**TASK TO COMPLETE**
Write out the listing below without alteration, omitting its pictures.

**RECORDED INFORMATION**
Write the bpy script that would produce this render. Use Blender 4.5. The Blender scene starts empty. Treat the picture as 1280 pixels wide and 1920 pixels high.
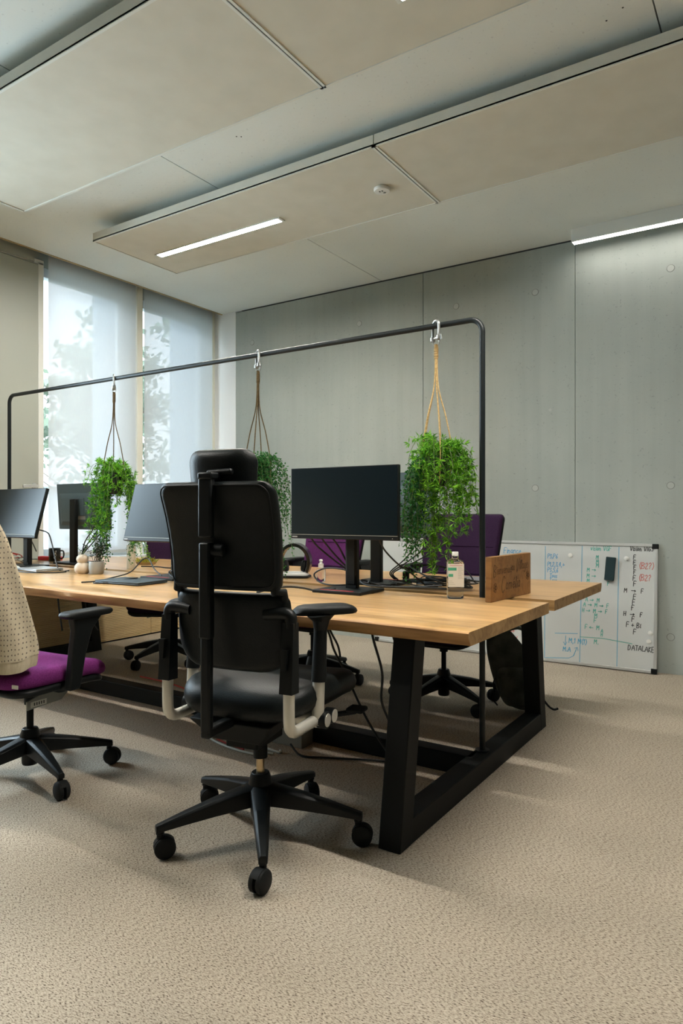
import bpy, bmesh, math, random
from mathutils import Vector, Matrix
PI = math.pi
R = math.radians
scene = bpy.context.scene
COL = scene.collection

# ------------------------------------------------------------------ camera
cam_d = bpy.data.cameras.new('camera')
cam_d.sensor_fit = 'AUTO'
cam_d.sensor_width = 36.0
cam_d.lens = 24.0
cam_d.clip_start = 0.05
cam_d.clip_end = 200
cam = bpy.data.objects.new('camera', cam_d)
COL.objects.link(cam)
cam.location = (0, 0, 1.1)
cam.rotation_euler = (R(90), 0, R(33.27))
scene.camera = cam

# ------------------------------------------------------------------ exposure
vs = scene.view_settings
vs.view_transform = 'Standard'
vs.look = 'None'
vs.exposure = 1.18
vs.gamma = 1.0
vs.use_curve_mapping = False
scene.cycles.use_denoising = True
scene.cycles.max_bounces = 10
scene.cycles.diffuse_bounces = 5
scene.cycles.glossy_bounces = 4
scene.cycles.transmission_bounces = 8
scene.cycles.transparent_max_bounces = 24
scene.cycles.caustics_reflective = False
scene.cycles.caustics_refractive = False
scene.cycles.sample_clamp_indirect = 6.0

# ------------------------------------------------------------------ sky
SKY = 2.55
world = bpy.data.worlds.new('sky')
scene.world = world
world.use_nodes = True
wn = world.node_tree
wn.nodes.clear()
tc = wn.nodes.new('ShaderNodeTexCoord')
sep = wn.nodes.new('ShaderNodeSeparateXYZ')
rmp = wn.nodes.new('ShaderNodeValToRGB')
bg = wn.nodes.new('ShaderNodeBackground')
wo = wn.nodes.new('ShaderNodeOutputWorld')
mr = wn.nodes.new('ShaderNodeMapRange')
wn.links.new(tc.outputs['Generated'], sep.inputs[0])
wn.links.new(sep.outputs['Z'], mr.inputs['Value'])
mr.inputs['From Min'].default_value = -1
wn.links.new(mr.outputs[0], rmp.inputs[0])
el = rmp.color_ramp.elements
el[0].position = 0.0; el[0].color = (0.30, 0.33, 0.30, 1)
el[1].position = 1.0; el[1].color = (2.7, 3.1, 3.6, 1)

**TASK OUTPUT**
Write the bpy script that would produce this render. Use Blender 4.5. The Blender scene starts empty. Treat the picture as 1280 pixels wide and 1920 pixels high.
import bpy, bmesh, math, random
from mathutils import Vector, Matrix
PI = math.pi
R = math.radians
scene = bpy.context.scene
COL = scene.collection

# ------------------------------------------------------------------ camera
cam_d = bpy.data.cameras.new('camera')
cam_d.sensor_fit = 'AUTO'
cam_d.sensor_width = 36.0
cam_d.lens = 24.0
cam_d.clip_start = 0.05
cam_d.clip_end = 200
cam = bpy.data.objects.new('camera', cam_d)
COL.objects.link(cam)
cam.location = (0, 0, 1.1)
cam.rotation_euler = (R(90), 0, R(33.27))
scene.camera = cam

# ------------------------------------------------------------------ exposure
vs = scene.view_settings
vs.view_transform = 'Standard'
vs.look = 'None'
vs.exposure = 1.18
vs.gamma = 1.0
vs.use_curve_mapping = False
scene.cycles.use_denoising = True
scene.cycles.max_bounces = 10
scene.cycles.diffuse_bounces = 5
scene.cycles.glossy_bounces = 4
scene.cycles.transmission_bounces = 8
scene.cycles.transparent_max_bounces = 24
scene.cycles.caustics_reflective = False
scene.cycles.caustics_refractive = False
scene.cycles.sample_clamp_indirect = 6.0

# ------------------------------------------------------------------ sky
SKY = 2.55
world = bpy.data.worlds.new('sky')
scene.world = world
world.use_nodes = True
wn = world.node_tree
wn.nodes.clear()
tc = wn.nodes.new('ShaderNodeTexCoord')
sep = wn.nodes.new('ShaderNodeSeparateXYZ')
rmp = wn.nodes.new('ShaderNodeValToRGB')
bg = wn.nodes.new('ShaderNodeBackground')
wo = wn.nodes.new('ShaderNodeOutputWorld')
mr = wn.nodes.new('ShaderNodeMapRange')
wn.links.new(tc.outputs['Generated'], sep.inputs[0])
wn.links.new(sep.outputs['Z'], mr.inputs['Value'])
mr.inputs['From Min'].default_value = -1
wn.links.new(mr.outputs[0], rmp.inputs[0])
el = rmp.color_ramp.elements
el[0].position = 0.0; el[0].color = (0.30, 0.33, 0.30, 1)
el[1].position = 1.0; el[1].color = (2.7, 3.1, 3.6, 1)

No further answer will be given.